**Work instructions**
Present the following data again exactly as it is shown.

**Data block**
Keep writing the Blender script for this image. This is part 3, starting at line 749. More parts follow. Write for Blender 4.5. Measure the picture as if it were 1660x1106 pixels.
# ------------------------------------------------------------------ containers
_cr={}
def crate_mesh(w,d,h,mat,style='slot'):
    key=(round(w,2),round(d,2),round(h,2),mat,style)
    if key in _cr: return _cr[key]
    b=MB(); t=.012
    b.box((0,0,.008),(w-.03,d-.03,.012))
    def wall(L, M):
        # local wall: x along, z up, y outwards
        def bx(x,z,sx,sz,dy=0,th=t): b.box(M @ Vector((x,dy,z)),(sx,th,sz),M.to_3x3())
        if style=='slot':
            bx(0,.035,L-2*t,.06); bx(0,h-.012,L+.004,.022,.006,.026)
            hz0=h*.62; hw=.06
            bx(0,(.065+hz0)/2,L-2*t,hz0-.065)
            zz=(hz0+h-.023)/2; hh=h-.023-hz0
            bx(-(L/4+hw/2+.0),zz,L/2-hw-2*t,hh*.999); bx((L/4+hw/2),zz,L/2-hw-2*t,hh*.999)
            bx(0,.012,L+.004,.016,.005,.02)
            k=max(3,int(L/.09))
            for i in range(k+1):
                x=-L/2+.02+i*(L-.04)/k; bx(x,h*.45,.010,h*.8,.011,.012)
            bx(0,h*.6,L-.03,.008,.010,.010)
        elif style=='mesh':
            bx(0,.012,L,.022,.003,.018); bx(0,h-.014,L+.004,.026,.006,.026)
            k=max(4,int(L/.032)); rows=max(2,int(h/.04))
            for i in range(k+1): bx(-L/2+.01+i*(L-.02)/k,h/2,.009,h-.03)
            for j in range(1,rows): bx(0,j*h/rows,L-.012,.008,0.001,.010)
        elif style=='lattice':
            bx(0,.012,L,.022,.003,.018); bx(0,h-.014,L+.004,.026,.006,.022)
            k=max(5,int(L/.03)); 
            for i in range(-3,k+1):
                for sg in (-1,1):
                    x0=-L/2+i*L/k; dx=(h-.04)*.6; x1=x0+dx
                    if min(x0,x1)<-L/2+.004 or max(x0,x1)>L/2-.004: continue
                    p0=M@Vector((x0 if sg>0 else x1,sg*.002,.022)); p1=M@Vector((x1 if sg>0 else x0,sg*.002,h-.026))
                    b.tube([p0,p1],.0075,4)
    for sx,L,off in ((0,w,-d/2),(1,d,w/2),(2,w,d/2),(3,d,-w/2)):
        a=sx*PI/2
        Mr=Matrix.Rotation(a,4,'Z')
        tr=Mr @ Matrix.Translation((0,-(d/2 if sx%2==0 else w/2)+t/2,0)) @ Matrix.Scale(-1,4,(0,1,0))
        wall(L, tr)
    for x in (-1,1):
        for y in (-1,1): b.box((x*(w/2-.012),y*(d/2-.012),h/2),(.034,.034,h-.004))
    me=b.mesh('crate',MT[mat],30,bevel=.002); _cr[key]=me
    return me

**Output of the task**
Keep writing the Blender script for this image. This is part 3, starting at line 749. More parts follow. Write for Blender 4.5. Measure the picture as if it were 1660x1106 pixels.
# ------------------------------------------------------------------ containers
_cr={}
def crate_mesh(w,d,h,mat,style='slot'):
    key=(round(w,2),round(d,2),round(h,2),mat,style)
    if key in _cr: return _cr[key]
    b=MB(); t=.012
    b.box((0,0,.008),(w-.03,d-.03,.012))
    def wall(L, M):
        # local wall: x along, z up, y outwards
        def bx(x,z,sx,sz,dy=0,th=t): b.box(M @ Vector((x,dy,z)),(sx,th,sz),M.to_3x3())
        if style=='slot':
            bx(0,.035,L-2*t,.06); bx(0,h-.012,L+.004,.022,.006,.026)
            hz0=h*.62; hw=.06
            bx(0,(.065+hz0)/2,L-2*t,hz0-.065)
            zz=(hz0+h-.023)/2; hh=h-.023-hz0
            bx(-(L/4+hw/2+.0),zz,L/2-hw-2*t,hh*.999); bx((L/4+hw/2),zz,L/2-hw-2*t,hh*.999)
            bx(0,.012,L+.004,.016,.005,.02)
            k=max(3,int(L/.09))
            for i in range(k+1):
                x=-L/2+.02+i*(L-.04)/k; bx(x,h*.45,.010,h*.8,.011,.012)
            bx(0,h*.6,L-.03,.008,.010,.010)
        elif style=='mesh':
            bx(0,.012,L,.022,.003,.018); bx(0,h-.014,L+.004,.026,.006,.026)
            k=max(4,int(L/.032)); rows=max(2,int(h/.04))
            for i in range(k+1): bx(-L/2+.01+i*(L-.02)/k,h/2,.009,h-.03)
            for j in range(1,rows): bx(0,j*h/rows,L-.012,.008,0.001,.010)
        elif style=='lattice':
            bx(0,.012,L,.022,.003,.018); bx(0,h-.014,L+.004,.026,.006,.022)
            k=max(5,int(L/.03)); 
            for i in range(-3,k+1):
                for sg in (-1,1):
                    x0=-L/2+i*L/k; dx=(h-.04)*.6; x1=x0+dx
                    if min(x0,x1)<-L/2+.004 or max(x0,x1)>L/2-.004: continue
                    p0=M@Vector((x0 if sg>0 else x1,sg*.002,.022)); p1=M@Vector((x1 if sg>0 else x0,sg*.002,h-.026))
                    b.tube([p0,p1],.0075,4)
    for sx,L,off in ((0,w,-d/2),(1,d,w/2),(2,w,d/2),(3,d,-w/2)):
        a=sx*PI/2
        Mr=Matrix.Rotation(a,4,'Z')
        tr=Mr @ Matrix.Translation((0,-(d/2 if sx%2==0 else w/2)+t/2,0)) @ Matrix.Scale(-1,4,(0,1,0))
        wall(L, tr)
    for x in (-1,1):
        for y in (-1,1): b.box((x*(w/2-.012),y*(d/2-.012),h/2),(.034,.034,h-.004))
    me=b.mesh('crate',MT[mat],30,bevel=.002); _cr[key]=me
    return me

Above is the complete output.